Edwyn is an interesting dude. He’s got a thing for plastic, he’s got a mysterious past, he talks to his invisible mom, and he drives around with a corpse in the passenger seat. At times he’s quite sweet and vulnerable, like he is with the teenage hitchhiker, and other times he’s a straight up animalistic serial killer!

What I was hoping for, and we didn’t get, was an explanation/flashback scene showing us why Edwyn was the way he was. He’s a former spook - but what happened? How did he go mad, why hasn't the agency stopped him, why is he obsessed with plastic and stale donuts? If there was more detail on his past, this would’ve been a much better book.

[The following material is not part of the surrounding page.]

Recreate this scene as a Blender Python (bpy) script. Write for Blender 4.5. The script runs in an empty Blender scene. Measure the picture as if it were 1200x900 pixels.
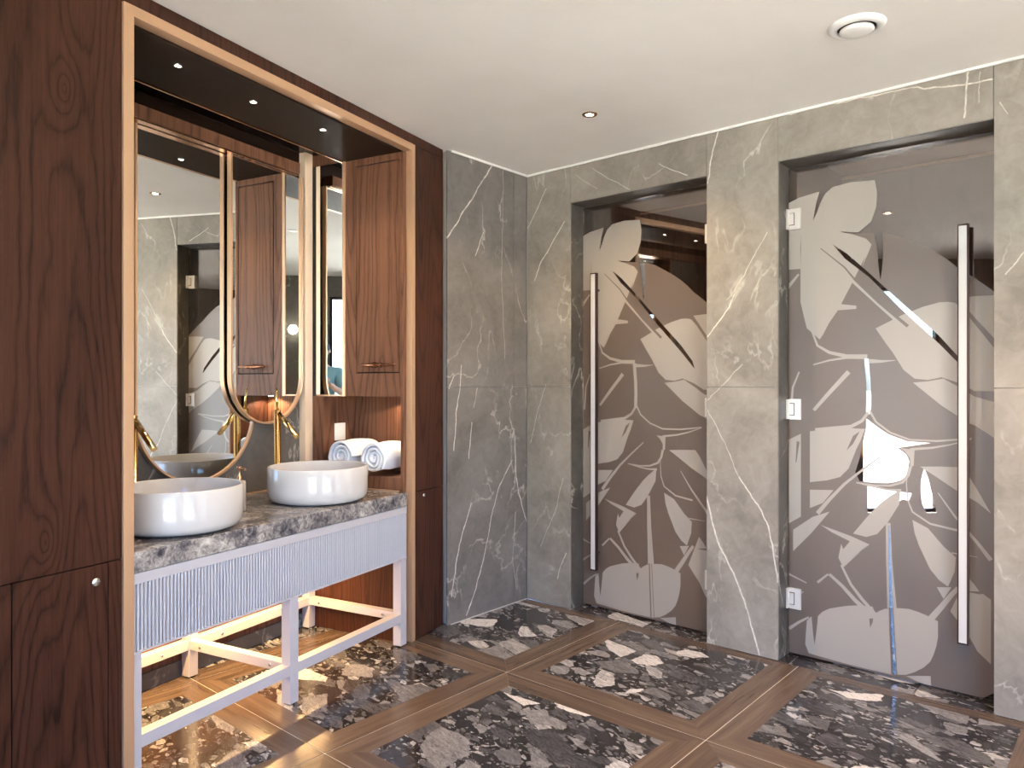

Edwyn is the only compelling character though. The boss character is your generic evil businessman character while the deputy character was cartoonishly evil. Wagner writes Edwyn in the same way that most main characters in revenge stories are written: unstoppable. So the story develops and ends predictably. It’s a fun journey though and Daniel Hillyard’s art is very pretty.

While it’s a fairly formulaic and straightforward revenge story that’s underwritten in places (ie. Edwyn’s past), Plastic is still an entertaining read executed effectively with great art and with enough different aspects to it to stand out from other stories from this genre. If you want to read Taken starring Norman Bates, give Plastic a shot!